Oh, that’s an easy one. AAA means you’re at the top of the alphabetical listing. Or, put another way, you care about marketing more than anything else.
When you put something in directory, the results have to be ordered somehow. You could order them by “popularity” like the internet search engines do, but then you’d get people fighting and bribing to be judged the most popular. The phone book companies decided to do it by alphabetical order. This makes things easy to find if you know the name you’re looking for, but what if you’re just looking for a service in a particular category? In that case, you name your company “AAA stuff we do” and it shows up first. Trademark laws (and common sense) prohibit multiple companies from doing this in the same or similar fields, so there’s only going to be one AAA company around. The disadvantage is that you end up with a name that sounds like you’re falling to your death, or terrified of the products/services you provide.
Another way to look at it is as a rating system. People like to classify things, and do so on some sort of scale. Instead of using a numeric scale, they often resort to an alphabetical scale, because that’s not arbitrary at all right? Anyway, A is the best, B is decent, and C is just barely passable. Schools (in the US at least) use the same system for grades, skipping all the way to F for unacceptable, or other “failure” states.

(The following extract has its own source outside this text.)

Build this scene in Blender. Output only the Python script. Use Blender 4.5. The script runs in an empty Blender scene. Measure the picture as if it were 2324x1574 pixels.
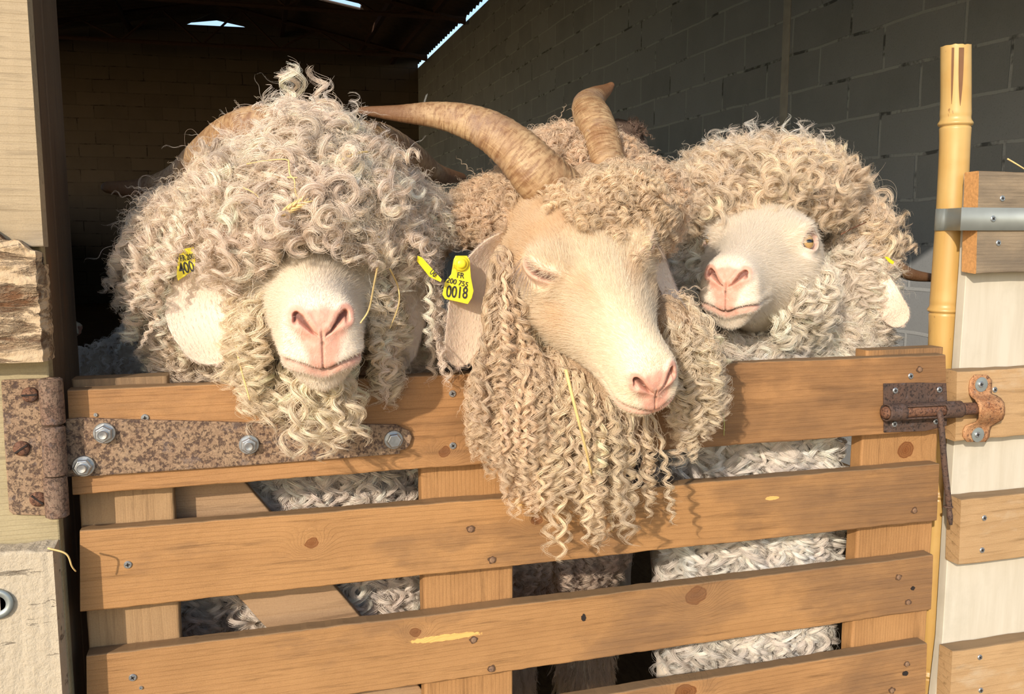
import bpy, bmesh, math, random
import numpy as np
from mathutils import Vector, Matrix, noise as mnoise
from mathutils.bvhtree import BVHTree

# ------------------------------------------------------------------ camera
scene = bpy.context.scene
IMG_W, IMG_H, FPX = 2324.0, 1574.0, 2046.0
CAM = Vector((0.1964, -1.0587, 1.1743))
YAW, PITCH = math.radians(16.04), math.radians(7.41)
FWD = Vector((math.sin(YAW)*math.cos(PITCH), math.cos(YAW)*math.cos(PITCH), -math.sin(PITCH)))
RGT = Vector((math.cos(YAW), -math.sin(YAW), 0.0))
UPV = RGT.cross(FWD)
cam_data = bpy.data.cameras.new('camera')
cam = bpy.data.objects.new('camera', cam_data)
scene.collection.objects.link(cam)
cam.matrix_world = Matrix(((RGT.x, UPV.x, -FWD.x, CAM.x), (RGT.y, UPV.y, -FWD.y, CAM.y),
                           (RGT.z, UPV.z, -FWD.z, CAM.z), (0, 0, 0, 1)))
cam_data.sensor_width = 36.0
cam_data.lens = 36.0*FPX/IMG_W
cam_data.clip_start = 0.05
cam_data.clip_end = 200
scene.camera = cam

# ------------------------------------------------------------------ light
SUN_DIR = Vector((0.84, 1.0, -0.56)).normalized()       # the way the light travels
sl = bpy.data.lights.new('sun', 'SUN')
sl.energy = 4.0
sl.color = (1.0, 0.87, 0.72)
sl.angle = math.radians(0.6)
so = bpy.data.objects.new('sun', sl)
scene.collection.objects.link(so)
so.rotation_euler = SUN_DIR.to_track_quat('-Z', 'Y').to_euler()
so.location = (-3, -4, 4)
world = bpy.data.worlds.new('sky')
scene.world = world
world.use_nodes = True
wn = world.node_tree
wn.nodes.clear()
w_out = wn.nodes.new('ShaderNodeOutputWorld')
w_bg = wn.nodes.new('ShaderNodeBackground')
w_sky = wn.nodes.new('ShaderNodeTexSky')
w_sky.sky_type = 'NISHITA'
w_sky.sun_disc = False
w_sky.sun_elevation = math.radians(24)
w_sky.sun_rotation = math.radians(220)
w_sky.air_density = 1.0
w_sky.dust_density = 1.2
w_bg.inputs['Strength'].default_value = 0.21
wn.links.new(w_sky.outputs[0], w_bg.inputs[0])
wn.links.new(w_bg.outputs[0], w_out.inputs[0])
scene.view_settings.view_transform = 'Standard'
scene.view_settings.look = 'None'
scene.view_settings.gamma = 1.0
scene.view_settings.use_curve_mapping = False
scene.view_settings.exposure = 0.06
scene.cycles.use_denoising = True
scene.cycles.max_bounces = 6
scene.cycles.diffuse_bounces = 4
scene.cycles.glossy_bounces = 2
scene.cycles.adaptive_threshold = 0.02
scene.cycles.transparent_max_bounces = 4

# ------------------------------------------------------------------ helpers
RNG = np.random.default_rng(7)
random.seed(7)
COL = scene.collection


def ray(u, v):
    return FWD + RGT*((u-IMG_W/2)/FPX) - UPV*((v-IMG_H/2)/FPX)


def at(u, v, Y):
    """where the line of sight through a photo pixel meets the vertical plane y = Y"""
    r = ray(u, v)
    return CAM + r*((Y-CAM.y)/r.y)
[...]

But what if the thing in question is better than A grade? Well, how about AA. And better than that? AAA works. Why not just keep going? AAAAAAAA! Too many letters! For whatever reason, three ‘A’s seems to be the ad-hoc limit to quality. Once you’ve got three A marks, there’s no better you can do.
But this is all just a rating system, a way of objectifying something and boiling it down to some marks on a page. For classics (such as sports and long-enduring board games) the rating doesn’t matter that much, because they have a reputation already. If you’re chasing an AAA rating, you’re probably chasing looks, flash, and the latest fashion. It’s the equivelant of the “10 out of 10” review score. To get there, you have to be trying to please the people who are doing the grading. And, chances are, the result isn’t going to be a long-lasting success.
There are exceptions of course. AAA insurance for example (though their industry is protected by law, so maybe marketing is all they need) has been around for a while. But I can’t think of a single AAA game franchise that I respect. Maybe there are exceptions for you.
To me an AAA game means a game that wants desperately to be a movie and a marketing success. It doesn’t mean anything about mechanics, innovative interaction, interesting lessons, usability, or any of the things that I care about. And, chances are, if that’s the big goal, there probably won’t be much left for anything else.
I don’t buy AAA games. Join me, and ignore the marketing.
I concur with this assessment of the situation regarding modern high-budget video game development hyping. It’s gotten ridiculously out of hand.
I’m already with you on the ‘no AAA titles’ bandwagon, the big producers of what intrigues me are mostly being done in the more ignored sidelines of the industry, especially in strategy games. That and it’s less ruinously expensive for folks of limited means.